October 31, 2012

I am nothing; An Adelia logic/logical falacy arguement to becoming "good" nothing.

I feel nothing. I have felt many things before. But never a nothingness to this level. I feel absolutely nothing. I am just going through the motions and lacking the majority of my society filter. I am just doing what I am told and then saying what I say. I feel nothing. Normally when one feels empty one feels like one is lacking something so there is a slight feel of loss or when one feels repressed one can feel the emotions behind the surface of feeling. I do not feel a sense of loss or like my feelings will ever come back. Intellectually I know they will which is why I am going through the motions instead of doing what I want. The only needs I feel now are the needs to sleep, eat (occasionally) and use the restroom.

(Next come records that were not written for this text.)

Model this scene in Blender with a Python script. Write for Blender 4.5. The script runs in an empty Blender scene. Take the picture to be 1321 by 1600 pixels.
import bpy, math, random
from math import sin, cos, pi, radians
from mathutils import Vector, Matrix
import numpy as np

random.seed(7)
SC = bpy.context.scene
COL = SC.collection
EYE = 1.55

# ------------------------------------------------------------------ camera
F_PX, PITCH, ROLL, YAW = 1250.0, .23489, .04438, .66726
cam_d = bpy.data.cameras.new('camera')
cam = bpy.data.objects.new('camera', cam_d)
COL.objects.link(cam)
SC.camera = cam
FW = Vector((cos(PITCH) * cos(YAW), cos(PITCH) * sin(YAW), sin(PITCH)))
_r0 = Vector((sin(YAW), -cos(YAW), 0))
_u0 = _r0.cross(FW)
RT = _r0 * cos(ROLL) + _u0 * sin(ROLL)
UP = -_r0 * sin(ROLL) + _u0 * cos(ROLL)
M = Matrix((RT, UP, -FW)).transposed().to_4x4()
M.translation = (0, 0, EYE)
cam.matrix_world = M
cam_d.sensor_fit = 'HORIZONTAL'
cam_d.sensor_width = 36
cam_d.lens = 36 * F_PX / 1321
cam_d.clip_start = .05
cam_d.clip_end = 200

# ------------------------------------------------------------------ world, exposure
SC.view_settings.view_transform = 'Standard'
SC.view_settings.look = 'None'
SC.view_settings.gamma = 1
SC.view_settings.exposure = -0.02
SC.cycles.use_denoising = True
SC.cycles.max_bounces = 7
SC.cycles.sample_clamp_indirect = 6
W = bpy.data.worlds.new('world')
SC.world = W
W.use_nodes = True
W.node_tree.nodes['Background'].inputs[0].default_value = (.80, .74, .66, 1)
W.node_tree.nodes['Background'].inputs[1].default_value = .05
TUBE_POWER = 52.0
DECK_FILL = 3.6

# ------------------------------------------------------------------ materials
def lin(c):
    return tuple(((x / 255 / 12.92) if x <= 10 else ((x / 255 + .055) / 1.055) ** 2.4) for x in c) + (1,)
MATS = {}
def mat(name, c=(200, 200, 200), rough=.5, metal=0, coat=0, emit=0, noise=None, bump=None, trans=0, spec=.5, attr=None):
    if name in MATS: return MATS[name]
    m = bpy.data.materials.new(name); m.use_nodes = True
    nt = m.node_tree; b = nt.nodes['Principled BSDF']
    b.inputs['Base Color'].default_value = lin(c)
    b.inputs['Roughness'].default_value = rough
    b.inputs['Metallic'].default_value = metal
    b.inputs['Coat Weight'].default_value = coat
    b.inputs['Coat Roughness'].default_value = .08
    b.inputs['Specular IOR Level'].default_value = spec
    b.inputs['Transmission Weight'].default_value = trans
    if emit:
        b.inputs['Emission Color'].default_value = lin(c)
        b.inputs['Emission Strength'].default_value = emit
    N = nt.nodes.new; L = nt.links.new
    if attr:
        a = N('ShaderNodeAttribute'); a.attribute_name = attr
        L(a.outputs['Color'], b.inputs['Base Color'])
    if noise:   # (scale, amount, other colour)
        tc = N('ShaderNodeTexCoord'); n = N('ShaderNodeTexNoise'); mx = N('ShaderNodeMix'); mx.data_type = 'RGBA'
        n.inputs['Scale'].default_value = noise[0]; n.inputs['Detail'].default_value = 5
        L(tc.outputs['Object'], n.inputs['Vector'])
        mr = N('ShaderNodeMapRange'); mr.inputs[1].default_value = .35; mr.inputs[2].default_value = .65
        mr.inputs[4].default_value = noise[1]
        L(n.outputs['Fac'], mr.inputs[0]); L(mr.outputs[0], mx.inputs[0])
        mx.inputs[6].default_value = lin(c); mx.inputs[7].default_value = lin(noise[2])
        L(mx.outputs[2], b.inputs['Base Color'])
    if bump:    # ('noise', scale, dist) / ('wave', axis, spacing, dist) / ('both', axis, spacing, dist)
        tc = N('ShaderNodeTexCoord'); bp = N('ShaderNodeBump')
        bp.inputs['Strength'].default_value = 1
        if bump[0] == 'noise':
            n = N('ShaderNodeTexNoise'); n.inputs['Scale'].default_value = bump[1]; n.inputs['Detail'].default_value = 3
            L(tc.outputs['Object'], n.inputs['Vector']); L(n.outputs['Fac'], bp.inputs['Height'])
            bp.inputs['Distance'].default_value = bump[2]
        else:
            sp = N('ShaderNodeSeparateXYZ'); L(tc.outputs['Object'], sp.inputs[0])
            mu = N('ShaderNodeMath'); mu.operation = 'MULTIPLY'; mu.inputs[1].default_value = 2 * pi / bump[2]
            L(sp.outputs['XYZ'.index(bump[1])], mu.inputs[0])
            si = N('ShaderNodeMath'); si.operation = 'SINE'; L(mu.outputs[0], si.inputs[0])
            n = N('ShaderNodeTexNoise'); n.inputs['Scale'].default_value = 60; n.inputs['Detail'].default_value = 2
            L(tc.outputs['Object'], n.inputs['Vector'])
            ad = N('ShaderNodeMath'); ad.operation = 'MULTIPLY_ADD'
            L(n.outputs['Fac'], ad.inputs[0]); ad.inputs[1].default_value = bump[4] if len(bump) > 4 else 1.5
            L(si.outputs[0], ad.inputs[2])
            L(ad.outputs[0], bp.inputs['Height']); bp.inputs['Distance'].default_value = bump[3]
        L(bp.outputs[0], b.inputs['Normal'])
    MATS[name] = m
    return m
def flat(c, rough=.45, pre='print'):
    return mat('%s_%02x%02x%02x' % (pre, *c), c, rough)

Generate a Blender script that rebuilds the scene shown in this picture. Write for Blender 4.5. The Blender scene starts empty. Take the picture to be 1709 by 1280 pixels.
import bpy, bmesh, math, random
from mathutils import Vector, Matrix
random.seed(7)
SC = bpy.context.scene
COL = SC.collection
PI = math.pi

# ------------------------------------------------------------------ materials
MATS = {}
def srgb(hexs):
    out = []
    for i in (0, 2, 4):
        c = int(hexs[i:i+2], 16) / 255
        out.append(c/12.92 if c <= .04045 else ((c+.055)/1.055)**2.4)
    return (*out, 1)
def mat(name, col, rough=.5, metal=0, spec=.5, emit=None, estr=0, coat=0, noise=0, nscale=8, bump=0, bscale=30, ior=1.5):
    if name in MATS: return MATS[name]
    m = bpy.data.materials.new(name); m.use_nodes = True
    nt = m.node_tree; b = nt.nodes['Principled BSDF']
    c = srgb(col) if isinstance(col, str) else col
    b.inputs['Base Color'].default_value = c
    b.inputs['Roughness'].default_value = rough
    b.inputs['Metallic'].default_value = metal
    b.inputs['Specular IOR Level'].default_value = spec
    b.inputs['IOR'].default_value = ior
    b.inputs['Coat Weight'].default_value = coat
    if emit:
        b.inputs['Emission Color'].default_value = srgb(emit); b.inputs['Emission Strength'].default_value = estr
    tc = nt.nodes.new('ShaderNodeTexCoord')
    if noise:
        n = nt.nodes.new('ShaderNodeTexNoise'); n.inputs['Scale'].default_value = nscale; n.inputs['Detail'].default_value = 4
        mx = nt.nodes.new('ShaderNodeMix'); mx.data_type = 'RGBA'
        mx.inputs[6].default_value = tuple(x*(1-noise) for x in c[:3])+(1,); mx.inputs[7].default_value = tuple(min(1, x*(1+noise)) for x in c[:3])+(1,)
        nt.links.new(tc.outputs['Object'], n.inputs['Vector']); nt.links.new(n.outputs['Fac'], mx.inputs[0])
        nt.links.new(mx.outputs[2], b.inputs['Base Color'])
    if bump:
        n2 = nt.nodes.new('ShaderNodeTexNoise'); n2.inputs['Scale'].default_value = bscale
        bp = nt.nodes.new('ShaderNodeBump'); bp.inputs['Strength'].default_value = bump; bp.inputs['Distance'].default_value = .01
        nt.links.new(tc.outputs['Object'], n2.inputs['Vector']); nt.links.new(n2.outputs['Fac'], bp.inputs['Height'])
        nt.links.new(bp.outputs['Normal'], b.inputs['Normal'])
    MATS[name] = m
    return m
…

I want to sleep and only get up to eat, bathe and use the restroom. Instead I am barely sleeping, barely eating, bathing mostly and spending most of my time working. I am going through the motions of Halloween and classes. I do not care but I know that I will. Now back to the main point and not a tangent of explanation... Since nothing is merely the lack of something, one could argue that I do not feel. I have no feelings. Have none of the feels. Nothing is touching me. Intellectually I am able to process information but it does not sink in. I do not care; I do not feel; I do not love. Since most of the human experience is feeling and having it mean something, one could argue that I am not human. If I am not human and I am not anything else then one could argue that I am nothing. So incidentally feeling nothing has cause me to become nothing. I am nothing.
And that is ok because it doesn't matter. If nothing is ever going to be ok or you lack feelings, then everything becomes ok. The reason for this is that  are able to realize/feel that nothing matters. And if nothing matters then it can harm you but not touch you. I am nothing and that is ok.